Scripts that build scenes:
━━━

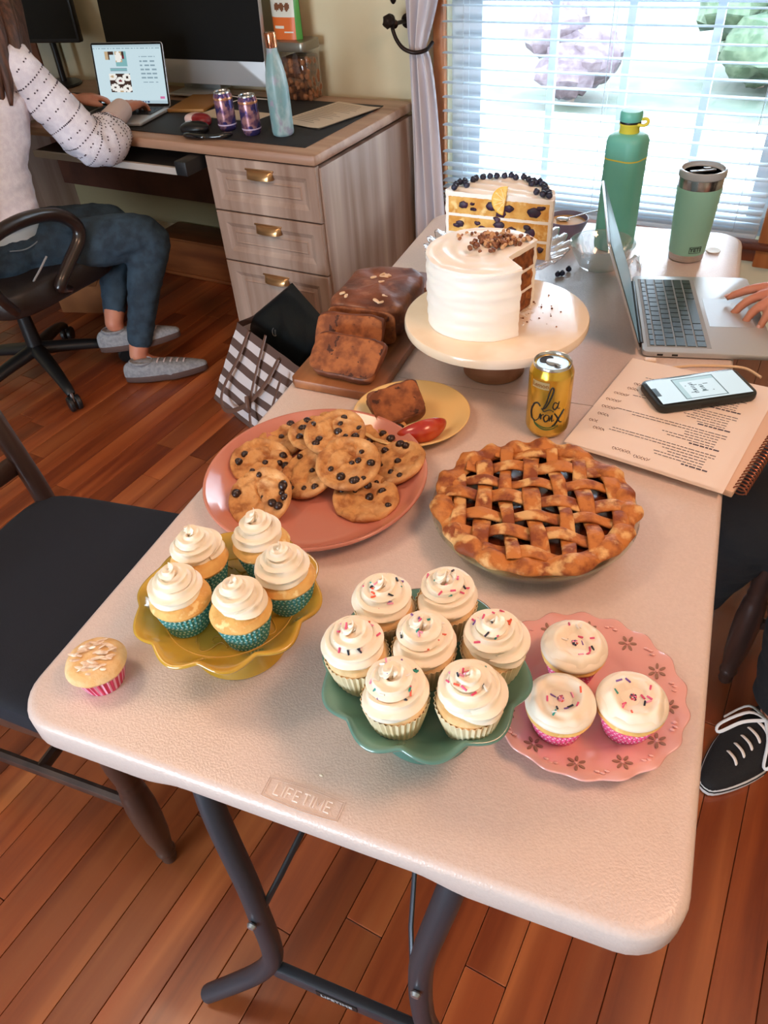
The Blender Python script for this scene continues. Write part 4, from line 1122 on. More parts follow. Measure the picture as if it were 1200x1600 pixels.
# marble-topped stand with a wooden foot
MS = Vector((.337, .858, T + .0005)); MH = .106
ms_ = thing('cake_stand', 'marble cake stand on a round wooden foot, carrying the cut white cake', 'cake stand', MS)
MB().lathe([(0, .0), (.051, 0), (.053, .002), (.0535, .030), (.052, .055), (.047, .085), (.047, MH - .018), (0, MH - .018)], 56).build('foot', wood('acacia', (176, 130, 100), (136, 92, 68), along='X', scale=30, rough=.45, stretch=8), ms_)
MB().lathe([(0, MH - .018), (.148, MH - .018), (.152, MH - .0165), (.1535, MH - .012), (.1535, MH - .004), (.152, MH - .001), (.149, MH), (0, MH)], 96).build('marble_plate', mat('cream_marble', (240, 222, 196), .18, col2=(228, 204, 172), scale=9, coat=.3, ramp=(.45, .75), col3=(250, 238, 222), scale3=5), ms_)
ZC = MS.z + MH + .0005
CX, CY, CR, CH = .316, .848, .0915, .112
A0, A1 = radians(46), radians(344)
cake1 = thing('layer_cake', 'white frosted carrot cake with chopped nuts on top and a wedge cut out', 'cake', (CX, CY, ZC))
M_carrot = mat('carrot_crumb', (140, 80, 36), .85, col2=(92, 48, 20), scale=70, bump=1.0, bscale=160, col3=(172, 108, 52), scale3=50, ramp3=(.55, .65))
M_cream = mat('cream_cheese_frosting', (250, 245, 236), .45, sss=.1, bump=.15, bscale=50)
def toprill(x, y):
    r = sqrt(x * x + y * y); a = math.atan2(y, x)
    return .0022 * sin(r * 260 + a * 1.0) * min(1, r / .02) * (.4 + .6 * noise.noise(Vector((x * 18, y * 18, 1)))) + .0035 * noise.noise(Vector((x * 30, y * 30, 7)))
AP = Vector((.044, -.020)); C1A, C2A = radians(-36), radians(37)     # apex of the missing wedge and its two edges on the rim
def rho(th, R_):
    t_ = (th + pi) % (2 * pi) - pi
    if not (C1A < t_ < C2A): return R_
    d = Vector((cos(t_), sin(t_)))
    best = R_
    for e in (Vector((cos(C1A), sin(C1A))) * R_, Vector((cos(C2A), sin(C2A))) * R_):
        g_ = e - AP; den = d.x * g_.y - d.y * g_.x
        if abs(den) < 1e-9: continue
        tt_ = (AP.x * g_.y - AP.y * g_.x) / den; ss_ = (AP.x * d.y - AP.y * d.x) / den
        if tt_ > 0 and -1e-6 <= ss_ <= 1 + 1e-6: best = min(best, tt_)
    return best
ths = [2 * pi * k / 120 for k in range(120)] + [C1A % (2 * pi), C2A % (2 * pi), math.atan2(AP.y, AP.x) % (2 * pi), (C1A - 1e-4) % (2 * pi), (C2A + 1e-4) % (2 * pi)]
ths = sorted(ths)
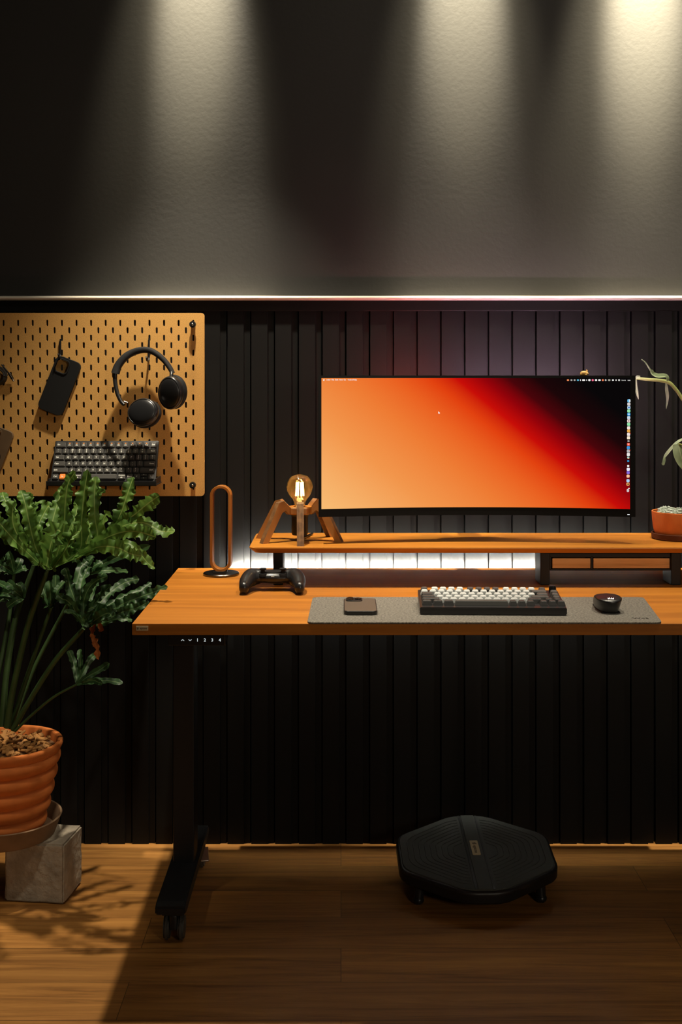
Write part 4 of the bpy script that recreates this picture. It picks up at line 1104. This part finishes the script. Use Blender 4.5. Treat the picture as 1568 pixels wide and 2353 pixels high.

━━━

### Written instruction
Copy the material exactly. Do not include the pictures.

### Reply to the exercise
The Blender Python script for this scene continues. Write part 4, from line 1122 on. More parts follow. Measure the picture as if it were 1200x1600 pixels.
# marble-topped stand with a wooden foot
MS = Vector((.337, .858, T + .0005)); MH = .106
ms_ = thing('cake_stand', 'marble cake stand on a round wooden foot, carrying the cut white cake', 'cake stand', MS)
MB().lathe([(0, .0), (.051, 0), (.053, .002), (.0535, .030), (.052, .055), (.047, .085), (.047, MH - .018), (0, MH - .018)], 56).build('foot', wood('acacia', (176, 130, 100), (136, 92, 68), along='X', scale=30, rough=.45, stretch=8), ms_)
MB().lathe([(0, MH - .018), (.148, MH - .018), (.152, MH - .0165), (.1535, MH - .012), (.1535, MH - .004), (.152, MH - .001), (.149, MH), (0, MH)], 96).build('marble_plate', mat('cream_marble', (240, 222, 196), .18, col2=(228, 204, 172), scale=9, coat=.3, ramp=(.45, .75), col3=(250, 238, 222), scale3=5), ms_)
ZC = MS.z + MH + .0005
CX, CY, CR, CH = .316, .848, .0915, .112
A0, A1 = radians(46), radians(344)
cake1 = thing('layer_cake', 'white frosted carrot cake with chopped nuts on top and a wedge cut out', 'cake', (CX, CY, ZC))
M_carrot = mat('carrot_crumb', (140, 80, 36), .85, col2=(92, 48, 20), scale=70, bump=1.0, bscale=160, col3=(172, 108, 52), scale3=50, ramp3=(.55, .65))
M_cream = mat('cream_cheese_frosting', (250, 245, 236), .45, sss=.1, bump=.15, bscale=50)
def toprill(x, y):
    r = sqrt(x * x + y * y); a = math.atan2(y, x)
    return .0022 * sin(r * 260 + a * 1.0) * min(1, r / .02) * (.4 + .6 * noise.noise(Vector((x * 18, y * 18, 1)))) + .0035 * noise.noise(Vector((x * 30, y * 30, 7)))
AP = Vector((.044, -.020)); C1A, C2A = radians(-36), radians(37)     # apex of the missing wedge and its two edges on the rim
def rho(th, R_):
    t_ = (th + pi) % (2 * pi) - pi
    if not (C1A < t_ < C2A): return R_
    d = Vector((cos(t_), sin(t_)))
    best = R_
    for e in (Vector((cos(C1A), sin(C1A))) * R_, Vector((cos(C2A), sin(C2A))) * R_):
        g_ = e - AP; den = d.x * g_.y - d.y * g_.x
        if abs(den) < 1e-9: continue
        tt_ = (AP.x * g_.y - AP.y * g_.x) / den; ss_ = (AP.x * d.y - AP.y * d.x) / den
        if tt_ > 0 and -1e-6 <= ss_ <= 1 + 1e-6: best = min(best, tt_)
    return best
ths = [2 * pi * k / 120 for k in range(120)] + [C1A % (2 * pi), C2A % (2 * pi), math.atan2(AP.y, AP.x) % (2 * pi), (C1A - 1e-4) % (2 * pi), (C2A + 1e-4) % (2 * pi)]
ths = sorted(ths)
Write part 4 of the bpy script that recreates this picture. It picks up at line 1104. This part finishes the script. Use Blender 4.5. Treat the picture as 1568 pixels wide and 2353 pixels high.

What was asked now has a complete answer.